GOAL OF THE EXERCISE »
Copy exactly the lines that run from the top of the listing to the line containing "return v / (np.linalg.norm(v, axis=-1, keepdims=True)", both ends included, and omit the pictures.

--- begin PROVIDED RECORDS ---

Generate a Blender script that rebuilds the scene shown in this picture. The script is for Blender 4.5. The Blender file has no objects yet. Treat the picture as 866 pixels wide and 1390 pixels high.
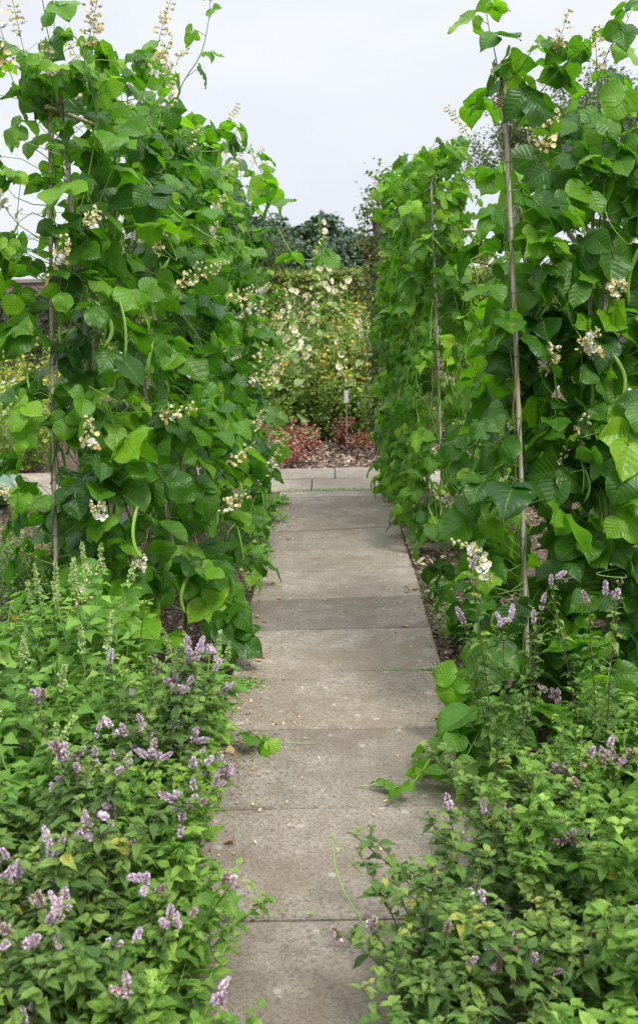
import bpy, math
import numpy as np
from mathutils import Matrix, Vector, Euler

rad = math.radians
scene = bpy.context.scene
COL = scene.collection
rng = np.random.default_rng(7)

# ------------------------------------------------------------------ camera
F = 1444.0                    # focal length in photo pixels (866 x 1390 frame)
H = 1.6
PITCH, YAW, ROLL = 9.8, 0.87, 1.2
CAM_R = (Matrix.Rotation(rad(YAW), 3, 'Z') @ Matrix.Rotation(rad(90 - PITCH), 3, 'X')
         @ Matrix.Rotation(rad(-ROLL), 3, 'Z'))
cam_data = bpy.data.cameras.new('camera')
cam = bpy.data.objects.new('camera', cam_data)
COL.objects.link(cam)
cam.location = (0, 0, H)
cam.rotation_euler = CAM_R.to_euler()
cam_data.sensor_fit = 'VERTICAL'
cam_data.sensor_height = 36.0
cam_data.sensor_width = 24.0
cam_data.lens = 36.0 * F / 1390
cam_data.shift_y = -45.0 / 1390
cam_data.clip_end = 2000
cam_data.dof.use_dof = True
cam_data.dof.focus_distance = 4.2
cam_data.dof.aperture_fstop = 6.3
scene.camera = cam


def unp(px, py, Y):
    """world point at depth Y of the planning pixel (photo frame)"""
    d = CAM_R @ Vector(((px - 433) / F, -(py - 650) / F, -1))
    k = Y / d.y
    return np.array([d.x * k, Y, H + d.z * k])


# ------------------------------------------------------------------ helpers
def nrm(v):
    v = np.asarray(v, float)
    return v / (np.linalg.norm(v, axis=-1, keepdims=True) + 1e-9)


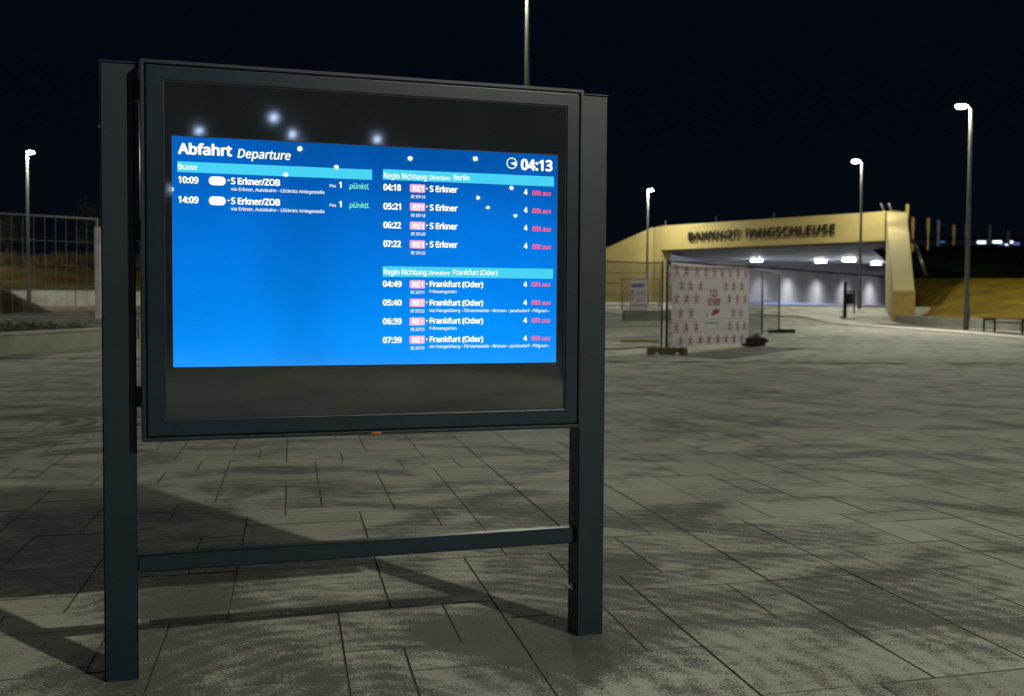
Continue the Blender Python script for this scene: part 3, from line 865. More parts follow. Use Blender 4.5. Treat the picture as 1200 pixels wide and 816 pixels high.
# the one whose light throws the board's shadow, and the rows behind the photographer that the glass mirrors
KEY = copy_lamp(L0, 8.65, -6.0, 0.0, R(110), 'nearest street lamp, behind the camera to the right, that throws the shadow of the board')
for ch in KEY.children:
    if ch.name.startswith('lens'):
        ch.data = ch.data.copy(); ch.data.materials[0] = M['lens_key']
COLD = None
copy_lamp(L0, -23.0, 17.0, 0.0, R(30), 'added unseen fill lamp beyond the left edge, lighting the planter')  # added to light the planter front and edging blocks
REFL = [(15.8, -36.8), (16.6, -31.9), (19.2, -35.4), (22.6, -34.3), (21.6, -39.0), (26.3, -44.0), (25.9, -48.7), (27.1, -38.5), (29.4, -36.6), (33.8, -34.7), (39.1, -46.5), (41.5, -53.1), (46.7, -58.9), (53.1, -63.7), (24.4, -60.9), (-14.0, -20.0), (-4.0, -42.0)]
for k, (x, y) in enumerate(REFL):
    c = copy_lamp(L0, x, y, 0.0, R(37*k), 'small lamp of the car park behind the camera, mirrored in the board glass')
    for ch in c.children:
        if ch.name.startswith('lens'):
            if COLD is None: COLD = ch.data.copy(); COLD.materials[0] = M['lens_cold']
            ch.data = COLD
    c.scale = (0.42, 0.42, 1.0); c['group'] = 'car park lamps behind the camera'

# ================================================================ DEPARTURE BOARD
YAW = 0.3324
OX, OY, OZ = -1.00824, 3.37721, 0.9462
bd = empty('departure_board', (OX, OY, 0), YAW)
tag(bd, 'large dark blue departure board on two posts with a lit blue timetable screen', 'information board')
Z = OZ
SW, SH = 1.2267, 0.69
# posts (hollow box sections) and crossbar
for (xa_, xb_, inner) in ((-0.1977, -0.1001, 1), (1.3326, 1.4302, -1)):
    p = MB().box(xa_, xb_, 0.069, 0.156, -0.02, Z+0.9036).build('post', M['frame'], bd, bevel=0.004, seg=3)
    MB().box(xa_-0.0015, xb_+0.0015, 0.0675, 0.1575, Z+0.9037, Z+0.9075).build('post_cap', M['frame'], p, bevel=0.001)
    xi = xb_ if inner == 1 else xa_
    s = inner
    # bolt with washer and nut on the inner face
    zb = 0.165
    b_ = MB().tube((xi, 0.105, zb), (xi+s*0.004, 0.105, zb), 0.016, n=16)
    b_.tube((xi+s*0.004, 0.105, zb), (xi+s*0.013, 0.105, zb), 0.0115, n=6)
    b_.tube((xi+s*0.013, 0.105, zb), (xi+s*0.032, 0.105, zb), 0.006, n=10)
    b_.tube((xi+s*0.020, 0.105, zb), (xi+s*0.029, 0.105, zb), 0.010, n=6)
    b_.build('bolt', M['steel'], p)
    for zz in (0.075, 0.40, 0.455):
        MB().tube((xi-s*0.001, 0.112, zz), (xi+s*0.002, 0.112, zz), 0.0045, n=10).build('rivet', M['steel'], p)
    MB().tube((xb_-0.001 if s < 0 else xa_+0.001, 0.11, Z+0.72), (xb_+0.004 if s < 0 else xa_-0.004, 0.11, Z+0.72), 0.006, n=8).build('rivet', M['steel'], p)
MB().box(-0.0999, 1.3324, 0.095, 0.140, 0.318, 0.372).build('crossbar', M['frame'], bd, bevel=0.004, seg=3)
# housing
CX0, CX1, CZ0, CZ1 = -0.0865, 1.3140, Z-0.2175, Z+0.9060
def ring(x0, x1, z0, z1, t, y0, y1, name, mat, parent, bevel=0.002):
    mb = MB()
    o = [(x0, z0), (x1, z0), (x1, z1), (x0, z1)]; i_ = [(x0+t, z0+t), (x1-t, z0+t), (x1-t, z1-t), (x0+t, z1-t)]
    return ring2(o, i_, y0, y1, name, mat, parent, bevel)
def ring2(o, i_, y0, y1, name, mat, parent, bevel=0.002):
    vs = [(x, y, z) for y in (y0, y1) for (x, z) in o + i_]
    fs = []
    for k in range(4):
        j = (k+1) % 4
        fs += [(k, j, 4+j, 4+k), (8+k, 12+k, 12+j, 8+j), (k, 8+k, 8+j, j), (4+k, 4+j, 12+j, 12+k)]
    mb = MB(); mb.add(vs, fs)
    return mb.build(name, mat, parent, bevel=bevel, seg=3)
hs = ring(CX0, CX1, CZ0, CZ1, 0.0110, -0.001, 0.14, 'housing', M['frame'], bd)
MB().box(CX0+0.0112, CX1-0.0112, 0.030, 0.139, CZ0+0.0112, CZ1-0.0112).build('back_panel', M['seal'], hs)
WX0, WX1, WZ0, WZ1 = -0.0200, 1.2535, Z-0.1535, Z+0.8465
FX0, FX1, FZ0, FZ1 = CX0+0.0150, CX1-0.0150, CZ0+0.0150, CZ1-0.0150
door = ring2([(FX0, FZ0), (FX1, FZ0), (FX1, FZ1), (FX0, FZ1)], [(WX0, WZ0), (WX1, WZ0), (WX1, WZ1), (WX0, WZ1)], 0.0, 0.028, 'door_frame', M['frame2'], bd, 0.0035)
ring(WX0-0.001, WX1+0.001, WZ0-0.001, WZ1+0.001, 0.0035, 0.0035, 0.02, 'rubber_seal', M['seal'], door, 0.0)
# little brackets between case and posts
for (x0, x1) in ((-0.1000, -0.0867), (1.3142, 1.3325)):
    for zz in (Z-0.12, Z+0.38, Z+0.80):
        MB().box(x0, x1, 0.075, 0.125, zz, zz+0.06).build('bracket', M['frame'], bd)
# glass with dark printed border (four pieces round the picture) and the picture
gl = ring2([(WX0+.0025, WZ0+.0025), (WX1-.0025, WZ0+.0025), (WX1-.0025, WZ1-.0025), (WX0+.0025, WZ1-.0025)], [(0, Z), (SW, Z), (SW, Z+SH), (0, Z+SH)], 0.0065, 0.012, 'glass_border', M['bezel'], bd, 0.0)
MB().tube((0.0188, 0.0060, Z+0.7202), (0.0188, 0.0072, Z+0.7202), 0.0042, n=14).build('light_sensor', M['black'], gl)
ring2([(-0.0001, Z-.0001), (SW+.0001, Z-.0001), (SW+.0001, Z+SH+.0001), (-.0001, Z+SH+.0001)], [(0.0028, Z+.0028), (SW-.0028, Z+.0028), (SW-.0028, Z+SH-.0028), (.0028, Z+SH-.0028)], 0.0066, 0.0090, 'screen_rim', M['seal'], gl, 0.0)
scr = MB().box(0.0004, SW-0.0004, 0.0070, 0.0090, Z+0.0004, Z+SH-0.0004).build('screen', M['screen'], bd)
MB().box(0.600, 0.632, -0.0022, 0.002, CZ0+0.0015, CZ0+0.0085).build('lock_tag', M['copper'], hs, bevel=0.0008)
MB().box(0.52, 0.592, -0.0018, 0.002, CZ0+0.002, CZ0+0.007).build('hinge_slot', M['seal'], hs)

# what the screen shows
YS = 0.0066
def rect(x0, x1, z0, z1, mat, name, y=YS, r=0.0):
    mb = MB()
    if r <= 0:
        mb.add([(x0, y, Z+z0), (x1, y, Z+z0), (x1, y, Z+z1), (x0, y, Z+z1)], [(0, 1, 2, 3)])
    else:
        pts = []
        for cx, cz, a0 in ((x1-r, z0+r, -90), (x1-r, z1-r, 0), (x0+r, z1-r, 90), (x0+r, z0+r, 180)):
            for k in range(7):
                a = R(a0+15*k); pts.append((cx+r*math.cos(a), y, Z+cz+r*math.sin(a)))
        mb.add(pts, [tuple(range(len(pts)))])
    me = bpy.data.meshes.new(name); me.from_pydata(mb.v, [], mb.f); me.materials.append(mat)
    return link(bpy.data.objects.new(name, me), scr)
rect(0.0179, 0.6028, 0.5816, 0.6130, M['tx_bar'], 'heading_bar')
rect(0.6376, 1.2118, 0.5838, 0.6165, M['tx_bar'], 'heading_bar')
rect(0.6369, 1.2114, 0.2797, 0.3129, M['tx_bar'], 'heading_bar')
for z0 in (0.5465, 0.4870): rect(0.1077, 0.1570, z0, z0+0.0263, M['tx_w'], 'line_badge', r=0.0125)
for z0 in (0.5476, 0.4891, 0.4300, 0.3708, 0.2441, 0.1857, 0.1262, 0.0677): rect(0.7240, 0.7742, z0, z0+0.0258, M['tx_badge'], 'line_badge', r=0.004)
for x, z in ((.1662, .5625), (.1661, .5024), (.7804, .561), (.7806, .5044), (.7808, .4445), (.7809, .385), (.7813, .2593), (.7815, .2001), (.7817, .1414), (.7819, .082)):
    mb = MB(); mb.add([(x-.003, YS, Z+z-.0035), (x+.0035, YS, Z+z), (x-.003, YS, Z+z+.0035)], [(0, 1, 2)])
    me = bpy.data.meshes.new('arrow_mark'); me.from_pydata(mb.v, [], mb.f); me.materials.append(M['tx_w']); link(bpy.data.objects.new('arrow_mark', me), scr)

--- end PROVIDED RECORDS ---

FINAL RESULT »
Generate a Blender script that rebuilds the scene shown in this picture. The script is for Blender 4.5. The Blender file has no objects yet. Treat the picture as 866 pixels wide and 1390 pixels high.
import bpy, math
import numpy as np
from mathutils import Matrix, Vector, Euler

rad = math.radians
scene = bpy.context.scene
COL = scene.collection
rng = np.random.default_rng(7)

# ------------------------------------------------------------------ camera
F = 1444.0                    # focal length in photo pixels (866 x 1390 frame)
H = 1.6
PITCH, YAW, ROLL = 9.8, 0.87, 1.2
CAM_R = (Matrix.Rotation(rad(YAW), 3, 'Z') @ Matrix.Rotation(rad(90 - PITCH), 3, 'X')
         @ Matrix.Rotation(rad(-ROLL), 3, 'Z'))
cam_data = bpy.data.cameras.new('camera')
cam = bpy.data.objects.new('camera', cam_data)
COL.objects.link(cam)
cam.location = (0, 0, H)
cam.rotation_euler = CAM_R.to_euler()
cam_data.sensor_fit = 'VERTICAL'
cam_data.sensor_height = 36.0
cam_data.sensor_width = 24.0
cam_data.lens = 36.0 * F / 1390
cam_data.shift_y = -45.0 / 1390
cam_data.clip_end = 2000
cam_data.dof.use_dof = True
cam_data.dof.focus_distance = 4.2
cam_data.dof.aperture_fstop = 6.3
scene.camera = cam


def unp(px, py, Y):
    """world point at depth Y of the planning pixel (photo frame)"""
    d = CAM_R @ Vector(((px - 433) / F, -(py - 650) / F, -1))
    k = Y / d.y
    return np.array([d.x * k, Y, H + d.z * k])


# ------------------------------------------------------------------ helpers
def nrm(v):
    v = np.asarray(v, float)
    return v / (np.linalg.norm(v, axis=-1, keepdims=True) + 1e-9)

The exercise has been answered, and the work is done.